◆ Input data
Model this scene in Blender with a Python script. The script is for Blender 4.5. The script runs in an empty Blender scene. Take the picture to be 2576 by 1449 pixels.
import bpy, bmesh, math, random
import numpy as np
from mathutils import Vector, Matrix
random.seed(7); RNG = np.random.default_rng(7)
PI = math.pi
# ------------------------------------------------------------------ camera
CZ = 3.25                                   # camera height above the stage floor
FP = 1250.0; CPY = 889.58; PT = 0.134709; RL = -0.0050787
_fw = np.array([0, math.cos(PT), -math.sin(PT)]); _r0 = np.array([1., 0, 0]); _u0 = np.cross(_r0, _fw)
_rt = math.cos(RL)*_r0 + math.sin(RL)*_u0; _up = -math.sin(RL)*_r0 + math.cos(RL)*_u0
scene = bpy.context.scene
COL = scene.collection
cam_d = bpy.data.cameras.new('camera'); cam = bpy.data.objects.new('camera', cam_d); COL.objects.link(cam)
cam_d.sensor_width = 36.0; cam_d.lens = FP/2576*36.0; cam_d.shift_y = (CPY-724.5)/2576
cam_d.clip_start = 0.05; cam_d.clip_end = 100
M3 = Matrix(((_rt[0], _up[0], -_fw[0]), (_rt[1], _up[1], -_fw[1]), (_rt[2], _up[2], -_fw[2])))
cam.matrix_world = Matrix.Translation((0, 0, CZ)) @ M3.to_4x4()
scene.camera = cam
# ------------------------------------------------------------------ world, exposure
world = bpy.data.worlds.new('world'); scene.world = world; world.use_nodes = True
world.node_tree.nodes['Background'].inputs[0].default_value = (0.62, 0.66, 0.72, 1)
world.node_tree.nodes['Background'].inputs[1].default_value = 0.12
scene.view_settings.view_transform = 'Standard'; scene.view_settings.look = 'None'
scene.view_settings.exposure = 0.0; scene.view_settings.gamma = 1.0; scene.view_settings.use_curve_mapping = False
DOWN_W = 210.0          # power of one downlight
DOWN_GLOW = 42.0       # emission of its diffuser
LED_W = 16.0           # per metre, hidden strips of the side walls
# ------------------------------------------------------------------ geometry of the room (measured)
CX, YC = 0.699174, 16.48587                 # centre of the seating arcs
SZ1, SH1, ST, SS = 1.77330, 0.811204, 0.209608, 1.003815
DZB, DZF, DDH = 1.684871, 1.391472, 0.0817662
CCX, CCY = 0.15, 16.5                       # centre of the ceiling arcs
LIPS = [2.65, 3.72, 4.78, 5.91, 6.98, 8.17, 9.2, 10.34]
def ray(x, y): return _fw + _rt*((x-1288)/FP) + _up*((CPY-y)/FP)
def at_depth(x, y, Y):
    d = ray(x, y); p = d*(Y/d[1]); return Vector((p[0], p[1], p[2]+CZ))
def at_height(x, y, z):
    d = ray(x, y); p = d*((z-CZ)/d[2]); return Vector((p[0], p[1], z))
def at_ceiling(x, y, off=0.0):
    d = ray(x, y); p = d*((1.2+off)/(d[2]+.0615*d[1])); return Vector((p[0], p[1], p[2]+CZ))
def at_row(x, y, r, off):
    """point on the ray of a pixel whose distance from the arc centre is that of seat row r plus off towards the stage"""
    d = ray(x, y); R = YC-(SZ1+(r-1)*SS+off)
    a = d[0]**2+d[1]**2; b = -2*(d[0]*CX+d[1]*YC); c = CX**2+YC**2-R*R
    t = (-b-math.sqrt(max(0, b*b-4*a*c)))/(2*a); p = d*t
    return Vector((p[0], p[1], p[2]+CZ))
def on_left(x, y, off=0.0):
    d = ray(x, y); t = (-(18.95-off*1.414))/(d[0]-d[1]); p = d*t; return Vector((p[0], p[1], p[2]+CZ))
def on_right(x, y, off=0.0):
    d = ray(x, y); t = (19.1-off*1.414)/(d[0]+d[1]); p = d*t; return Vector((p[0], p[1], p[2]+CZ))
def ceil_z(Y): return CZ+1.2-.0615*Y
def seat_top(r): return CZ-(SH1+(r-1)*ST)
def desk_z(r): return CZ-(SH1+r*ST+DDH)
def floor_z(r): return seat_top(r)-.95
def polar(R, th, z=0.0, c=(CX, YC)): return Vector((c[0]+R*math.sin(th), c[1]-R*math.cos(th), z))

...

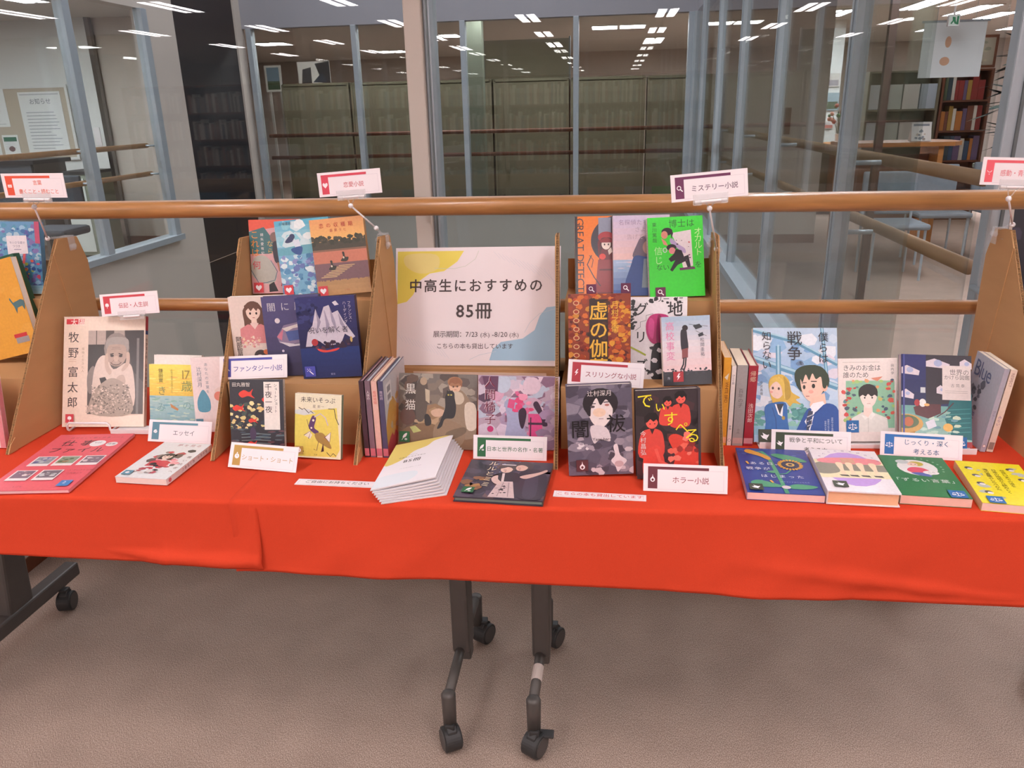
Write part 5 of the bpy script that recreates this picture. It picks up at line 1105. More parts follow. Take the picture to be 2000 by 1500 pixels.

◆ Objective
Lines containing the string "Take" should be counted; reply with their number and nothing more.

◆ Expected answer
2